Most employees don't understand that a lot of things change along with way when building a company. Most product companies start with dreams of IPO or getting sold to a large company at a massive valuation. This seldom happens for the vast majority of startups - who either go bust, sell to slightly larger players or becoming SMBs for life.

The owners of a company will make money in most of the above cases - employees won't, and rightfully so.

1 comments

> Being an employee at a startup does mean you took a risk, but nothing in comparison to the founders who built it.

Bullshit. I hate this sort of rhetoric. Founders took no more risk than the first employees. The founders got funding, and if they did not they convinced some poor schlub to waste their time on the startup. That's the only difference between early startup employees and founders. Many employees at tech startups may be just as capable as the founders, but are not in the same position of power. That's the only difference. Founders take no more risk and get much more reward, if a startup succeeds, than employees, often not for any good reason other than they did it and the employee did not. I mean obviously chances of success are only ~<30% if you do your job well, but still.

If a startup fails the founders still got paid a salary, just like employees, as long as they got funding. If not then they paid out money out of their pocket, to pay a few employees a small salary which was below market. This is the only case in which founders come out worse off than if they took a job with a salary, so take more risk. The rest of it, their outcome is much better just because they did it and you did not and you believed them.

> founders still got paid a salary

Founders get paid a salary? That hasn't always been true in my experience.

> Founders took no more risk than the first employees.

If it's actually that easy you should go be a startup founder. After all, there's no risk, right?

Let's be honest: people who found startups fall in three categories:

* Those who have funds to fall back on in case the startup fails

* Those who got VC funding

* Those who are actually risking things because they invested everything in their startup

I'd wager the first two categories make up 90% of startup founders. These people take absolutely zero risks. Whoop, startup fails. Oh well, it was either not your money or you've still got a comfortable amount to sit on.
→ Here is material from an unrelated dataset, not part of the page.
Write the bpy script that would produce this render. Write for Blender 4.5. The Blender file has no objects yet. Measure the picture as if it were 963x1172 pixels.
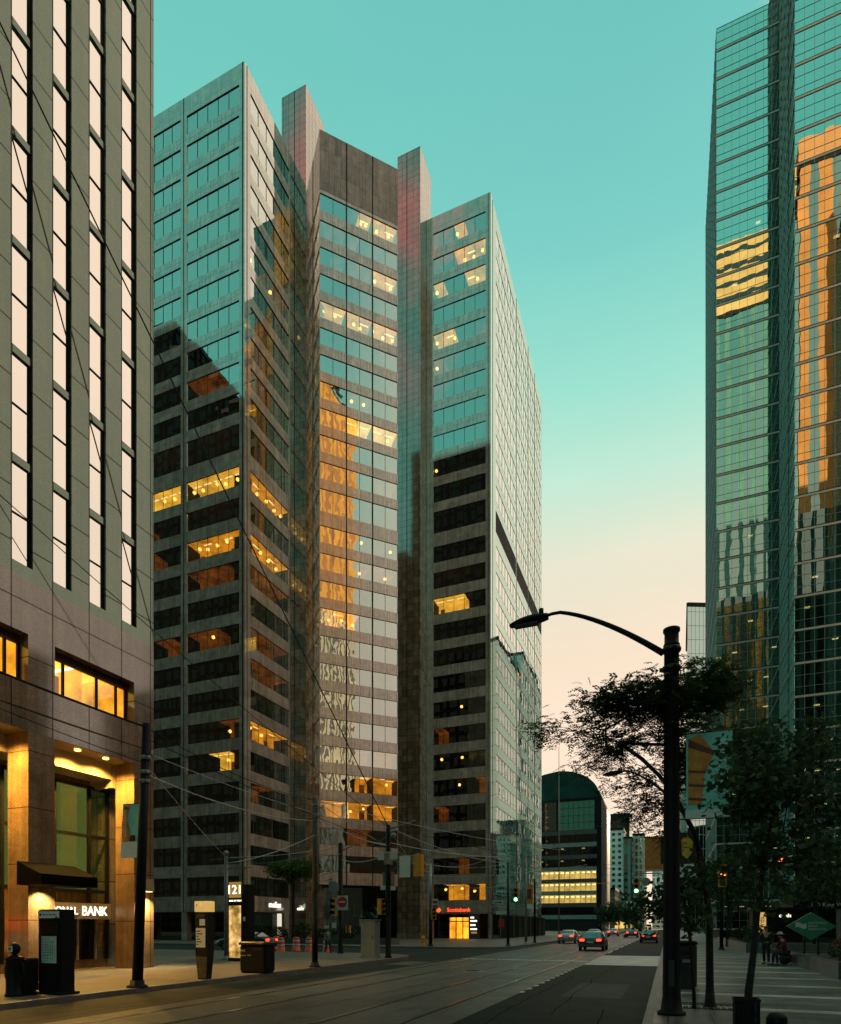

Thsoe last 10 percent, yes, they do take risks. Don't expect me to cry for the others.

This word "risk." I do not think it means what you think it means.

Just because someone has lots of money (their own or a VC's) doesn't mean they aren't risking that money when they put it into a startup. The money is at risk because it probably WON'T be returned, let alone increased.

I think what you're conflating with risk is actually diversification. You're only willing to cry for the people who are "all in" on a single investment. Arguably, being diversified is the sensible thing to do and it's the idiots who don't make sensible choices who you shouldn't cry for.

So, if they have "funds to fall back under" isn't that a risk?